I was on vacation this past week, and that generally means I get some book-shopping in. Traditionally, my family has a trip to Hershey Park this last week of August -- it's usually still hot, and Pennsylvania schools are back in session, which makes it perfect -- and I've tacked on a trip to the Midtown Scholar in Harrisburg a few of those years, since what is travel but an excuse to hit some bookstores?
Unfortunately, my older son's college schedule has limited our travel options for the past two years, meaning I've had to miss Midtown Scholar. And this year was rainy and cold, meaning we did the open rides (most of them, actually!) really quickly but weren't able to spend any time in the water section that takes up a third of the park. So sometimes the luck does not work out.
It also meant I needed to go to a different bookstore if I wanted to get a shopping trip in this week. I did, and so I did: Montclair Book Center, the indy where I've spent the most time over the years. And these were the books I found on this past Thursday:
Doctor Sleep by Madison Smartt Bell -- I had this 1991 novel on my list of "books to look for" for ages, though I may have removed it at some point. I'm pretty sure I've never read anything by Bell. But this is a literary thriller with possible genre elements, so what the heck.
In Patagonia by Bruce Chatwin -- a semi-famous travel book. I think I acquire more travel books than I actually read, but that's true for pretty much any genre I could mention. Chatwin is someone else I've never read.
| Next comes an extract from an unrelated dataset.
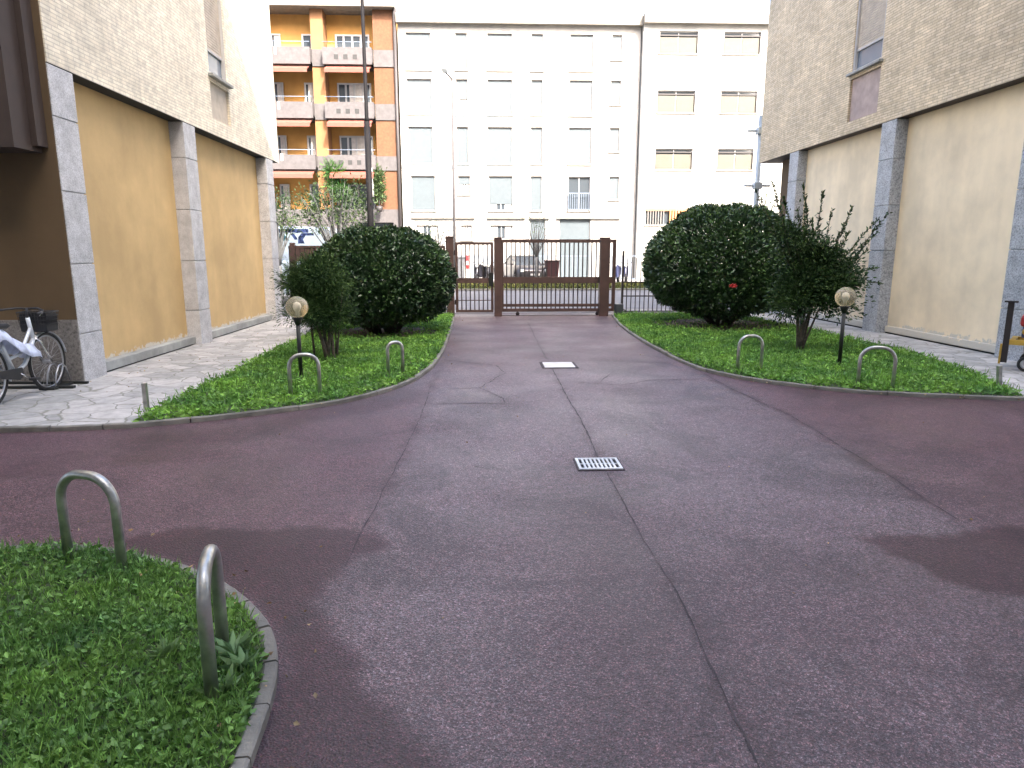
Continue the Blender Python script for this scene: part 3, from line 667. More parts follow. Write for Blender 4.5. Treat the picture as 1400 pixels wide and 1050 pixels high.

Around the World in 80 Cliches by Laura Lee -- it was a small, gift-y book on the "words and language" shelf, and looks like a fine addition to my small stack of books for the smallest room in the house. (For some reason, the covers online are the usual proportions, but the book itself I have is shorter and squatter.)
Nutshell by Ian McEwan -- I've fallen behind on his books a bit, but McEwan is intermittently a great writer and always a good one. This is his retelling of Hamlet among the London borgeoisie, narrated by a fetus -- it sounds just weird enough for me.
Men Without Women by Haruki Murakai -- his new short-story collection. From the title, my assumption is that these stories will tend towards the literary rather than the fantastical, but you know what they say about assumptions....
The Rising by Ian Tregillis -- the second book in Tregillis's "Alchemy Wars" series, after The Mechanical. Tregillis is a real talent, and I think I'm already another book behind on this series.
Love in the Time of Fridges by Tim Scott -- this looked weird and interesting; it was from that era when Bantam Spectra was publishing basically literary SF/Fantasy into the genre to see if people would bite. (I think the answer ended up to be: no, not enough to make it viable. But that's the fate of most good books anyway.)
Riding the Iron Rooster by Paul Theroux -- I'm slowly finishing off Theroux's travel books, and this is one of the ones I haven't read yet. (Well, I think I haven't read it -- I know I didn't have a copy.)
Notes, Vol. 1: Born to Be a Larve by Boulet -- Boulet is a Parisian cartoonist, and I don't think much of his work is available in English. But he does have an online diary comic which has (recently?) started to be translated, and which I've been enjoying a lot lately. This is the first English-language collection of that comic, which strips from 2004-05.
Watchmen by Alan Moore and Dave Gibbons -- You might have heard of this one. I haven't read it in a number of years, and I haven't replaced my copy since my flood in '11. So now I have it in case the mood strikes.